Data excerpts
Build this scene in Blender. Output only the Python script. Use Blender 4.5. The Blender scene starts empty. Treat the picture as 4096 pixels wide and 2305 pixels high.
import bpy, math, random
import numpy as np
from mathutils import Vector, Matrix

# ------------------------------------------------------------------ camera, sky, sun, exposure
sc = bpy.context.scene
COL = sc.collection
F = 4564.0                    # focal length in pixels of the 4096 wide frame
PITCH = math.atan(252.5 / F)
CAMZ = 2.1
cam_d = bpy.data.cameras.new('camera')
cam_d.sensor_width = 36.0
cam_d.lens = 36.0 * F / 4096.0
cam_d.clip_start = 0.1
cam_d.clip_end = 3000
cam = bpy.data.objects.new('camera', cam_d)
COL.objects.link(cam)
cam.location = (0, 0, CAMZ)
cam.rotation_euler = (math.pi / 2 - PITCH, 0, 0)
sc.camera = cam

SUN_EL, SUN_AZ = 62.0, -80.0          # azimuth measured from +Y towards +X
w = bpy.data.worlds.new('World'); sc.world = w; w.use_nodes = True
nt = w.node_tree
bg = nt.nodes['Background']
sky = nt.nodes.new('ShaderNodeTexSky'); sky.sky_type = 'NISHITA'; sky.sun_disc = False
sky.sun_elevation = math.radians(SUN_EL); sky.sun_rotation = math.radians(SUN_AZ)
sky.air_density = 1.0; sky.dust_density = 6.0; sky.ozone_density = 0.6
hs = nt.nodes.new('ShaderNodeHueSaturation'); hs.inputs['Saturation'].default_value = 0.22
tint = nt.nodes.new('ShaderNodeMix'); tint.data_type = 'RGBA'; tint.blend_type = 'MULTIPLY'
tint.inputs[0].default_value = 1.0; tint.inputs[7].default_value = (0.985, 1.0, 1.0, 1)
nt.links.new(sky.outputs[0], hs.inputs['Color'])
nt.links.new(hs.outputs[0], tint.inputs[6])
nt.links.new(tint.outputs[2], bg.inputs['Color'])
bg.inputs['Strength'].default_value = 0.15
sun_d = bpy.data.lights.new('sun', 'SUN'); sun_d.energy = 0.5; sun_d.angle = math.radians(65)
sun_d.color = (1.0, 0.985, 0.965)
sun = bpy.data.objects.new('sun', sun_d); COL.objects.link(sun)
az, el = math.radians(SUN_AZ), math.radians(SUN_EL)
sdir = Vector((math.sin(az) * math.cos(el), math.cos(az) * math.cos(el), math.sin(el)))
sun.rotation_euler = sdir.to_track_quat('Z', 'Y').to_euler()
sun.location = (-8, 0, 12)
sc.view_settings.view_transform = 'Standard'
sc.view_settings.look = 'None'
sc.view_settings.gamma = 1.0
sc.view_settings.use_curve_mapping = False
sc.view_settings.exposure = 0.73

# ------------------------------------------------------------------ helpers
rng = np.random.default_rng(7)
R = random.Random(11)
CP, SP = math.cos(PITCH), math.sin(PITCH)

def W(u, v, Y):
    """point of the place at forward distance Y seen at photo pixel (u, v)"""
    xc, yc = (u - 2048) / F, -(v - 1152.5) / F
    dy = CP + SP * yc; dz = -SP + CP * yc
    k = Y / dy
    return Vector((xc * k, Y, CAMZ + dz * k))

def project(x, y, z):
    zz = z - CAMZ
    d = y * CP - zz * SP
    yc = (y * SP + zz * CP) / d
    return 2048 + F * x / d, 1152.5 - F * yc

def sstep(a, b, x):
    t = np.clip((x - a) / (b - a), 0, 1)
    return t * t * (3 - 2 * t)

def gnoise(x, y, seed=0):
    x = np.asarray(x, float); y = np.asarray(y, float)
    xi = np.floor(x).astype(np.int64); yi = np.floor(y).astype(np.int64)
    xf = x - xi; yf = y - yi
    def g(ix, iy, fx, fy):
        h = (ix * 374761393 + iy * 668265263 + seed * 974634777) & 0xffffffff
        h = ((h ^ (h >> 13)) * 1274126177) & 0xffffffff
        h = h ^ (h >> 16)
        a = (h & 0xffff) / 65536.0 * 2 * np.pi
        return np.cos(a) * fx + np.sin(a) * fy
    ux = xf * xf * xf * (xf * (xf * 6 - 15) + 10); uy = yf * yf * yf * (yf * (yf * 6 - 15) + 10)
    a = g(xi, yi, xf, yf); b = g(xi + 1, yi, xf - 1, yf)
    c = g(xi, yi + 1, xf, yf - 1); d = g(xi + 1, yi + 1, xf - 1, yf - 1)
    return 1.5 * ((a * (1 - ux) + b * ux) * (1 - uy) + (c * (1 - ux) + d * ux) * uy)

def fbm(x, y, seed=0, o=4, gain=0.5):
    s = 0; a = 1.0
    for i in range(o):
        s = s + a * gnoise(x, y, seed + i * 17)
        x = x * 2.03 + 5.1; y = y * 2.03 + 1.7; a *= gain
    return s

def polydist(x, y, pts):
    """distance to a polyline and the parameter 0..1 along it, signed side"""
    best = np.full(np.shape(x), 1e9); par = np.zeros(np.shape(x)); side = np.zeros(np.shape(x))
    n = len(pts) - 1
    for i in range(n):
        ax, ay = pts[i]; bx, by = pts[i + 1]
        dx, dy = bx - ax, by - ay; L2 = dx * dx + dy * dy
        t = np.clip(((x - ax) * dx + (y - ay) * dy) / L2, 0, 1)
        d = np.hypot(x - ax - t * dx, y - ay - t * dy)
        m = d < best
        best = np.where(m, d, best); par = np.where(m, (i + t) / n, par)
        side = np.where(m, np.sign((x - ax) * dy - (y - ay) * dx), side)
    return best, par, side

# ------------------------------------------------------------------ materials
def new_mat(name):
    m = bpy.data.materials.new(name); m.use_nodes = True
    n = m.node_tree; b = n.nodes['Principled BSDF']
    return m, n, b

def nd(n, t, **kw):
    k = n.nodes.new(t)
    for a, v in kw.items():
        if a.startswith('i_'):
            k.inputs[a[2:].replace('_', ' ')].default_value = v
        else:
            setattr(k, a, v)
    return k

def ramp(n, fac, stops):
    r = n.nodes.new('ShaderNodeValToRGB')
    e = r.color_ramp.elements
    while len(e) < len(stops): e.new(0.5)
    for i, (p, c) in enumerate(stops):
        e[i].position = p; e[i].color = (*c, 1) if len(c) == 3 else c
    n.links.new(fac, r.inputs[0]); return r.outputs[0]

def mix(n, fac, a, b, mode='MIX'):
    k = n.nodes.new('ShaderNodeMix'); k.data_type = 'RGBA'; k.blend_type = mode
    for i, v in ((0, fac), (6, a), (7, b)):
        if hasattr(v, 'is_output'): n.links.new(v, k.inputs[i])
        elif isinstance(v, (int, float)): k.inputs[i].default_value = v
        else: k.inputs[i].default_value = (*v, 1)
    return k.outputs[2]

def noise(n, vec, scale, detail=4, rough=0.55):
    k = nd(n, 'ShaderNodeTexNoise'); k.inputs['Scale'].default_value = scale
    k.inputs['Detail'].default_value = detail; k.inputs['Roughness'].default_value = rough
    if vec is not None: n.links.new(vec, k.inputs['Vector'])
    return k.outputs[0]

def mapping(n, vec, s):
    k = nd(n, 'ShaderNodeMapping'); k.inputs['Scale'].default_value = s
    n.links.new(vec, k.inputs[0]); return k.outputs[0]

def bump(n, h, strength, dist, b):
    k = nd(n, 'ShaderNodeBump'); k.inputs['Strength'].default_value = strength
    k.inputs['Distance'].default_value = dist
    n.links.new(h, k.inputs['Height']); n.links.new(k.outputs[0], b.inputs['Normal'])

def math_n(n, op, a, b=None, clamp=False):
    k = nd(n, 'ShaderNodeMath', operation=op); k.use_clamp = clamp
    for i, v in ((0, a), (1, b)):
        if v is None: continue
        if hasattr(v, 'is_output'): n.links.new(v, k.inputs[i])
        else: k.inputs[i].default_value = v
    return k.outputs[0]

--

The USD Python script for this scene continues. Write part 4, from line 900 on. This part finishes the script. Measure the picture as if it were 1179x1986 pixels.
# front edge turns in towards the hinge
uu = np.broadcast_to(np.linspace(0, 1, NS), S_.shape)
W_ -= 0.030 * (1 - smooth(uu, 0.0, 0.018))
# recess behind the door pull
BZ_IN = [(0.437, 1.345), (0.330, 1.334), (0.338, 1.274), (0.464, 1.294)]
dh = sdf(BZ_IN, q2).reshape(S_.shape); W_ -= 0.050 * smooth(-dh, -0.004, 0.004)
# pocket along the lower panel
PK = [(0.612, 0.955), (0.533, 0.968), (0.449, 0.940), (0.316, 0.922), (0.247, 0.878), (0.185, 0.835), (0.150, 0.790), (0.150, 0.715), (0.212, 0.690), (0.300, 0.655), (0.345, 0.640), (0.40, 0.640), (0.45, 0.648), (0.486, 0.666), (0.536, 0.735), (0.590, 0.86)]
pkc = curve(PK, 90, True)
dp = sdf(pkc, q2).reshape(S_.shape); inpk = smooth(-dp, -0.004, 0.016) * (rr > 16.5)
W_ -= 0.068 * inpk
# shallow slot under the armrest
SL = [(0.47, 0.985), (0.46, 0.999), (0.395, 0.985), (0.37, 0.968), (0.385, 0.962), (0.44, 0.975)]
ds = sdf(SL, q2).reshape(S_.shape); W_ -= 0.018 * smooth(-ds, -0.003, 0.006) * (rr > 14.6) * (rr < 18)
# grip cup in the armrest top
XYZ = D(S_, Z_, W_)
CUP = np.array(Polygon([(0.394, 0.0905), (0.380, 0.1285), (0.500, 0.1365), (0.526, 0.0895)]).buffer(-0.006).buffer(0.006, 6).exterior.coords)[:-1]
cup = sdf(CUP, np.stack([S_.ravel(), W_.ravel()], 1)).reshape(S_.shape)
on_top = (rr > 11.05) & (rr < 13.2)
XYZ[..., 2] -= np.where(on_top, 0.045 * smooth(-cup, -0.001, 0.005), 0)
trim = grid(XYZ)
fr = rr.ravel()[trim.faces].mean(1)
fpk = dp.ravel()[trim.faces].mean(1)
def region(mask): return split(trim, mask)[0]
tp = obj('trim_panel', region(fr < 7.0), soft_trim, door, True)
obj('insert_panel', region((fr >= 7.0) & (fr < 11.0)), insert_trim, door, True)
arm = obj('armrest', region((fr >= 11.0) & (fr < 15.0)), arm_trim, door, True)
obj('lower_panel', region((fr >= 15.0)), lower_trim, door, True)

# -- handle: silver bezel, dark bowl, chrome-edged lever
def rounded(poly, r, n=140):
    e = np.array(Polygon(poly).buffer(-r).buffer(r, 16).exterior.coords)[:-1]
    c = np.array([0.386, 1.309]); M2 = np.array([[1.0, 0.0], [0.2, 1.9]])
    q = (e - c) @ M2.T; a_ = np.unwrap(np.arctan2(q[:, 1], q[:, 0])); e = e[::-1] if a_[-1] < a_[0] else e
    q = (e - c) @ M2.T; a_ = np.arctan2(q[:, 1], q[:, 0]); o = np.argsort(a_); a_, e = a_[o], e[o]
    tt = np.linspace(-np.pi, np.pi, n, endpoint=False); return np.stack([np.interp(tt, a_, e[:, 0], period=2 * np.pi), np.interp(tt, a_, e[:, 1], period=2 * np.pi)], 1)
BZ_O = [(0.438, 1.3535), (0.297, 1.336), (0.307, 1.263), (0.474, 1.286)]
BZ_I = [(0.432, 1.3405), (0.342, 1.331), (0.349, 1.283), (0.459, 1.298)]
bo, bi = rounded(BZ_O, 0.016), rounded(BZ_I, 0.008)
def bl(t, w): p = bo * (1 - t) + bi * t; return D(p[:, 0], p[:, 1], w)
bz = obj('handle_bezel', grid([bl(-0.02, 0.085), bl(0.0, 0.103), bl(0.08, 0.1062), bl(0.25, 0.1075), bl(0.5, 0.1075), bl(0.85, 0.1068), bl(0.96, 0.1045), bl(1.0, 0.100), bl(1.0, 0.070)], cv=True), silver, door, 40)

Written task
Your task is to transcribe only the lines from the line containing "Build this scene" through the line containing "from mathutils import Vector, Matrix", word for word.

Solution to this exercise
Build this scene in Blender. Output only the Python script. Use Blender 4.5. The Blender scene starts empty. Treat the picture as 4096 pixels wide and 2305 pixels high.
import bpy, math, random
import numpy as np
from mathutils import Vector, Matrix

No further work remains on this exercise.